2021-6-12 18:50 |
Upbit, the largest cryptocurrency exchange in South Korea, is removing several cryptocurrencies from its platform.
The exchange announced the removal of the KRW market pair of MARO, Paycoin (PCI), Observer (OBSR), Solvecare (SOLVE), and Quiz Talk (QTCON) on Friday.
MARO/KRW, PCI/KRW, OBSR/KRW, SOLVE/KRW, and QTCON/KRW pairs will no longer be available for trading after June 18, 12 PM (KST).
While BTC pairs won't be affected, the exchange would not support the trading for GBP against these crypto assets either.
The exchange cited failure to meet internal standards for maintaining the KRW market pair as the reason for the removal.
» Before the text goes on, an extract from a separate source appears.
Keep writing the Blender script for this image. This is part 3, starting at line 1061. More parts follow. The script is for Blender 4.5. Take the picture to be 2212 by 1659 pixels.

The same day, the exchange flagged 25 crypto assets with an “investment warning.” These cryptocurrencies include Komodo (KMD), ADX, LBRY Credit (LBC), Ignis, D-Market (DMT), Einsteinium (EMC2), Twelve Ships (TSHP), Lambda (LAMB), Endor (EDR), Pixel (PXL), PICA, Red Coin (RDD), RINGX, Byte Token (VITE), ITAM, Syscoin (SYS), BASIC, NXT, BFT Token (BFT), Nucleus Vision (NCASH), Fusion (FSN), Flian (PI), Ripio Credit Network (RCN), PRO, and Aragon (ANT).
Business and team competency, public disclosure of information and communication, technical competence, and global liquidity for investor protection are the reasons given by the exchange for the investment warning.
Upbit will conduct a detailed review of these digital assets for a week to determine whether these cryptos should be delisted. The exchange said,
“If the reason for designation of a significant item is not fully clarified during the clarification period, Upbit will notify the end of the transaction support through a separate notice, and the exact transaction support end schedule will be announced through the transaction support termination notice.”
Cryptos designated as items of concern cannot be deposited after the time this notice is posted, added the exchange.
“Korean traders are calling it “Bloody Friday,” said DooWanNam, co-founder of StableNode and working with DeFi project MakerDAO. He further shared that this move is taken by Upbit because “the new regulation is incoming and it penalizes exchanges for having too many coins, especially shady ones.”
Additionally, there are rumors that “the exchange is watching the Financial Services Commission and is taking action against a project with conflict of interests.”
According to DooWanNam, these 25 cryptos flagged are “most likely” to be removed while noting some of these coins are popular Korean natives with high volume. He said,
“Many of them only have Upbit as the major exchange (or for some only exchange), so it will be for sure death unless they find an alternative exchange. Likely global ones this time.”
“While this will be bad for Korean coins, it can turn out to be good news for global retail coins like ADA and XRP.”